Like other neighbors, Julia avoids leaving the building when the beggars are “on guard.” A recent episode of violence confirms this forecast. “Recently, a neighbor came down at ten at night to throw out the garbage and one of them took advantage, pushed the door and tried to enter the building. I don’t know what he intended, whether to lie inside, urinate or settle on the roof.”

“The neighbor tried to bar the way and the man became aggressive. Since then, we never take out the garbage at night,” explains Julia.

One of the variants of poverty in Havana is the “beggar sellers.” (14ymedio)

Faced with government rhetoric, which closes its eyes to extreme poverty on the Island, the woman insists that there have always been beggars, but now they are increasingly aggressive, and it’s common for them to become “fixed tenants” of doorways and buildings. Even so, they still frequent the “boulevards for beggars” of Havana: Infanta, Carlos III, Belascoaín streets and other central avenues.

“Cubans don’t have a culture of giving money to beggars,” Julia adds.
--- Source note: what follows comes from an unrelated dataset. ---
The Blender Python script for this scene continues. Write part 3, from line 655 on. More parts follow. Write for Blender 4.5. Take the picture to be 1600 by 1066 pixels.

Children are always warned that beggars want someone else to “pay for their vices,” and they use that capital to buy rum or cigars. That’s why it’s uncommon for passers-by who walk through Havana’s long covered sidewalks to place a banknote in the baskets that the homeless extend.

One of the variants that poverty adopts in Havana is that of the “beggar-sellers,” sitting on the ground outside the buildings. “The most notorious thing about their ’goods’,” says Julia, “is that they’re things that are old, used, sometimes dirty, in a variety that goes from pots, casseroles and other kitchen utensils, to equipment, plugs and, of course, broken shoes and old books.”